Your objective
Copy verbatim the material from its first line to the line that holds "COL = S.collection", including that line.

Collected material

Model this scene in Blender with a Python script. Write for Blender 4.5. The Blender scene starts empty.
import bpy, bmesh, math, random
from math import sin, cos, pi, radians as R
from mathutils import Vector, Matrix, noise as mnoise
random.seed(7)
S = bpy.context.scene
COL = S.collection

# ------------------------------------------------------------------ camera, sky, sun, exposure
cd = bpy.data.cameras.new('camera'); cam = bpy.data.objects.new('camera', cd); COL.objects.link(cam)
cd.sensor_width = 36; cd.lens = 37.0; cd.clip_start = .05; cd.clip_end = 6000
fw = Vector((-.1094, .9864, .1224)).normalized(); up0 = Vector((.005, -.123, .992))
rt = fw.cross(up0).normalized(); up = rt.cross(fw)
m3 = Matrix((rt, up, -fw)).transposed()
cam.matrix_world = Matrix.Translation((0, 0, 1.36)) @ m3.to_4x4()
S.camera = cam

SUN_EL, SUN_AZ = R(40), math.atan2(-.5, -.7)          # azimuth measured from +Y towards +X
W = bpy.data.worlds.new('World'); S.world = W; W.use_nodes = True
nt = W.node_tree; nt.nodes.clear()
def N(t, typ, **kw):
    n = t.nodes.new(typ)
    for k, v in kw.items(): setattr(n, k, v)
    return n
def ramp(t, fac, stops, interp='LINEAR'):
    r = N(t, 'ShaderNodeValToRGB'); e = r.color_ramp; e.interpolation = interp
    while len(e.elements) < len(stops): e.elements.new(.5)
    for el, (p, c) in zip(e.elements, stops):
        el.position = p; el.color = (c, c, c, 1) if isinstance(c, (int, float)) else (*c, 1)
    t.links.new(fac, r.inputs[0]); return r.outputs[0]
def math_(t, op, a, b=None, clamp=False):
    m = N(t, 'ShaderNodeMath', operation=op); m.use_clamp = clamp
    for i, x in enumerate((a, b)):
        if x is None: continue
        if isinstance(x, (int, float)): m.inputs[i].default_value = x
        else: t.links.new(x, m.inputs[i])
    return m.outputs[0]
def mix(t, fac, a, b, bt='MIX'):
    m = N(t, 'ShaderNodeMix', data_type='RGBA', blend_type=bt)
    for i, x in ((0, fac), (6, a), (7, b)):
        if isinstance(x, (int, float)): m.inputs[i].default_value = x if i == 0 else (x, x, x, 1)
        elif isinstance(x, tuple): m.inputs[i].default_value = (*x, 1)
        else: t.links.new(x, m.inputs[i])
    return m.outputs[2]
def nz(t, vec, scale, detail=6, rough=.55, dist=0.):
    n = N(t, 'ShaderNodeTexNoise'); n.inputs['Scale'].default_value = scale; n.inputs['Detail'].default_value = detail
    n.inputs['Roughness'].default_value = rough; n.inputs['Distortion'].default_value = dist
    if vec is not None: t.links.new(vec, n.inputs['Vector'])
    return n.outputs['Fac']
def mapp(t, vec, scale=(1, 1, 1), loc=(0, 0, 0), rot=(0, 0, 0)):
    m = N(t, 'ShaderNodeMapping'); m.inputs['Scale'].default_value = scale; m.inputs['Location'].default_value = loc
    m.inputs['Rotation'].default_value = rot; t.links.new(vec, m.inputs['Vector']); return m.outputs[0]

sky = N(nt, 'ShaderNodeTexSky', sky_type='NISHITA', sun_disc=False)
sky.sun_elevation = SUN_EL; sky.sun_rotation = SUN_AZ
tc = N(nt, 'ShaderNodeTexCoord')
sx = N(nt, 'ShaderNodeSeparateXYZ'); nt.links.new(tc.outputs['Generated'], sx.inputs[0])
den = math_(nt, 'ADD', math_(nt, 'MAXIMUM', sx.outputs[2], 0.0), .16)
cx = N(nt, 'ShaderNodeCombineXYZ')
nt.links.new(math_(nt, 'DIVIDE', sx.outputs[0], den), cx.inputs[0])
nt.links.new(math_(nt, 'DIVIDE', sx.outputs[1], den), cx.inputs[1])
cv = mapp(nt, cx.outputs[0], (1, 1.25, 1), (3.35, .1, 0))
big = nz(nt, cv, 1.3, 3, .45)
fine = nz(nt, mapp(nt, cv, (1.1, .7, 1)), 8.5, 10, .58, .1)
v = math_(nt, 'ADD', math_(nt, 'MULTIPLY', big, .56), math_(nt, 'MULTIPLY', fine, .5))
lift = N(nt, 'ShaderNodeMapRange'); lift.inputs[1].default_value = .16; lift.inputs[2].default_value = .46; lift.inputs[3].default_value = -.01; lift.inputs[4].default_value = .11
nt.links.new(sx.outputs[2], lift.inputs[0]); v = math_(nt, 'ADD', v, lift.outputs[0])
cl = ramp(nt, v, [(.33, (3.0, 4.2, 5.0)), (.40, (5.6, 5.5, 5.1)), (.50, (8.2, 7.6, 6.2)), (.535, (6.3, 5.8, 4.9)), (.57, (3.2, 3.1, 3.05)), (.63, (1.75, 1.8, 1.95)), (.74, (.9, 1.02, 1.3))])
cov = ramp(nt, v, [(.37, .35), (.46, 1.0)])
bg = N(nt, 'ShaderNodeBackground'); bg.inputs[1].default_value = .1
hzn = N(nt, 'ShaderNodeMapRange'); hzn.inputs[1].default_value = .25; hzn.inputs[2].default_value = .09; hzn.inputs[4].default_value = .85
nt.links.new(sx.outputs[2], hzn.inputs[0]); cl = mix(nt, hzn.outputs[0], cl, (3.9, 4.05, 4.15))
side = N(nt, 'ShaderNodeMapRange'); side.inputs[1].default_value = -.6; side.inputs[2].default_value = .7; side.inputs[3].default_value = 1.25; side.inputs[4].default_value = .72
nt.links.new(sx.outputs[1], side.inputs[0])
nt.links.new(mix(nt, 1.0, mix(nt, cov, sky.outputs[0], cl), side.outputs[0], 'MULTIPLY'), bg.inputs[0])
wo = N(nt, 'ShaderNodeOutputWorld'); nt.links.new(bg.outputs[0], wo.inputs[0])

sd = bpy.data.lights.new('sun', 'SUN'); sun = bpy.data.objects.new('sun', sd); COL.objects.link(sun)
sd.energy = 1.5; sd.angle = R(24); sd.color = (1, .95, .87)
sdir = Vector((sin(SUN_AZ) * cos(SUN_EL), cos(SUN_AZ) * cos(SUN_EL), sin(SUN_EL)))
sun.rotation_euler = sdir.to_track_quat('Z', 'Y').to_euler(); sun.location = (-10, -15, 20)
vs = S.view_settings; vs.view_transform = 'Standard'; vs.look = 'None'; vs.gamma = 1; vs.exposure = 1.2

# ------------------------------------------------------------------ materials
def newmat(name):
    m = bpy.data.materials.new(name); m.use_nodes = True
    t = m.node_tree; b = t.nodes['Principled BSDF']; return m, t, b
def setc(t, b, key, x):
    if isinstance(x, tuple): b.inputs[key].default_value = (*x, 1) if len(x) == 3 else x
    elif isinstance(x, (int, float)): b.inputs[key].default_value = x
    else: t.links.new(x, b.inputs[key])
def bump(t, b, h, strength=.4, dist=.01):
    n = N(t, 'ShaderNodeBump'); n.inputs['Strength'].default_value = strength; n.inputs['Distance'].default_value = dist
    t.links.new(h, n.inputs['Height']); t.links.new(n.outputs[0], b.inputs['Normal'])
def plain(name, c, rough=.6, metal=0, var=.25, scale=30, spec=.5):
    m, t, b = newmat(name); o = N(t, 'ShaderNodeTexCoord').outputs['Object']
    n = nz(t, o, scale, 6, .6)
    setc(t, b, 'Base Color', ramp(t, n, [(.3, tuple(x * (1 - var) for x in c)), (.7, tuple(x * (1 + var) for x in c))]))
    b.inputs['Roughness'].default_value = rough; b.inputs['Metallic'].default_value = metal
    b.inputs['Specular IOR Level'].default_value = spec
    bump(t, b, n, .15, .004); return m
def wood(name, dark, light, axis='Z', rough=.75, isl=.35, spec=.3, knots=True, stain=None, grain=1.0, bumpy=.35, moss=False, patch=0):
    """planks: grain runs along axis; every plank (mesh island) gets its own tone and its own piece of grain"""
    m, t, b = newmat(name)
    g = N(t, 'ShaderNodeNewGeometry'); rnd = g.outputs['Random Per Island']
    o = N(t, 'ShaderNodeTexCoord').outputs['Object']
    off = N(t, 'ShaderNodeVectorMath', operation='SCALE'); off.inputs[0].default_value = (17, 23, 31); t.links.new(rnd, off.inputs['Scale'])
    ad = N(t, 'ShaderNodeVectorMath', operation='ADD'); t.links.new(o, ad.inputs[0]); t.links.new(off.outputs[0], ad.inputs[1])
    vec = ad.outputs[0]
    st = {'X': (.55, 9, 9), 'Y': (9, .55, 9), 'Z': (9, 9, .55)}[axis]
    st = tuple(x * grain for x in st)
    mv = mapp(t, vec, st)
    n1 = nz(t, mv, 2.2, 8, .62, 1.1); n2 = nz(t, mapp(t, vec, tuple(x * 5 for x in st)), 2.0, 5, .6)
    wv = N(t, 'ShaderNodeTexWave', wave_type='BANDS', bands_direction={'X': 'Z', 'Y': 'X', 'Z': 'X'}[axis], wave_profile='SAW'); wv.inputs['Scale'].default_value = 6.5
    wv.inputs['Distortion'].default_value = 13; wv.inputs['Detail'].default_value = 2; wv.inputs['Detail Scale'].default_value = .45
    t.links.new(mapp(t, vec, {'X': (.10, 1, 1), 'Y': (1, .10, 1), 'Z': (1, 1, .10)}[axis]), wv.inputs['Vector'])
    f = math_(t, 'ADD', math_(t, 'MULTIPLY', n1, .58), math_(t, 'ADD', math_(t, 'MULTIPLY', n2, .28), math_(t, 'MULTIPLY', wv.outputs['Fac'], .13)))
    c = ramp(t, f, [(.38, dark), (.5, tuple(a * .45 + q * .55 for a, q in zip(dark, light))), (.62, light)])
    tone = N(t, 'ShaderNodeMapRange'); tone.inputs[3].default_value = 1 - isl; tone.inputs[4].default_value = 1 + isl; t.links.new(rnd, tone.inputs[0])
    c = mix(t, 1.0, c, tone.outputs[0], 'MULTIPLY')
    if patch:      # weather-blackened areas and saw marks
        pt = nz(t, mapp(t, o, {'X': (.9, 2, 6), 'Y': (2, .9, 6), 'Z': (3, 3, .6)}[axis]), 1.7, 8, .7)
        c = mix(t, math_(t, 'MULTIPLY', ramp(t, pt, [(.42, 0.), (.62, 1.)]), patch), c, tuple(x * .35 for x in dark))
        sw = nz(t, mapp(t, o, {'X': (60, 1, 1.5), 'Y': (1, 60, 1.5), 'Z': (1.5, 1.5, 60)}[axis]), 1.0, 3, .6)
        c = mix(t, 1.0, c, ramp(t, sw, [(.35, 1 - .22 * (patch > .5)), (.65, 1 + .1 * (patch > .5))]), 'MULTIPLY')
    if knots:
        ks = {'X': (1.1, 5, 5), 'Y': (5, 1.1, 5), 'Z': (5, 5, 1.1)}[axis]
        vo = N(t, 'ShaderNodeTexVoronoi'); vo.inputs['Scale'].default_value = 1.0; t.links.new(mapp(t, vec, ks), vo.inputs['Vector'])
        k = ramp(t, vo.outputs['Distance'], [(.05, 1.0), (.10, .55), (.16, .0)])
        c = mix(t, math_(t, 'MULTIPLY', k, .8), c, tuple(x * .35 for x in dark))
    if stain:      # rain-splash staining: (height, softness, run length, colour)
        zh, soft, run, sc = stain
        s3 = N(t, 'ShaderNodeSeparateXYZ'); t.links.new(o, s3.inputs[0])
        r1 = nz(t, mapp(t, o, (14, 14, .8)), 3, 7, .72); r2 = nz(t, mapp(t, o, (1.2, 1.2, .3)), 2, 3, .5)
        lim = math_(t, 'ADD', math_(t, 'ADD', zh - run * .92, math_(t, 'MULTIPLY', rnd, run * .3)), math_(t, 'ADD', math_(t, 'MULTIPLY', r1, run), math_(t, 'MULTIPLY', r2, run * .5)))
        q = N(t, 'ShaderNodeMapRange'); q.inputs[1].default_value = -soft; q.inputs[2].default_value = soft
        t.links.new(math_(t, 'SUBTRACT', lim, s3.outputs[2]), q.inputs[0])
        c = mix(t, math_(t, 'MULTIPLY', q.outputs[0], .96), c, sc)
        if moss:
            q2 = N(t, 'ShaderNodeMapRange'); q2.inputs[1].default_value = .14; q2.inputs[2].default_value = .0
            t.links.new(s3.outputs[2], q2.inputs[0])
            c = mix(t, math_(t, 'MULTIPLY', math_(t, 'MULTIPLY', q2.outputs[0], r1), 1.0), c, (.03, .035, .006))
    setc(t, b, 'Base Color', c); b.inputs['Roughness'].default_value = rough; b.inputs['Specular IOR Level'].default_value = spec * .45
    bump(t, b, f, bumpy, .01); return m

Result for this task
Model this scene in Blender with a Python script. Write for Blender 4.5. The Blender scene starts empty.
import bpy, bmesh, math, random
from math import sin, cos, pi, radians as R
from mathutils import Vector, Matrix, noise as mnoise
random.seed(7)
S = bpy.context.scene
COL = S.collection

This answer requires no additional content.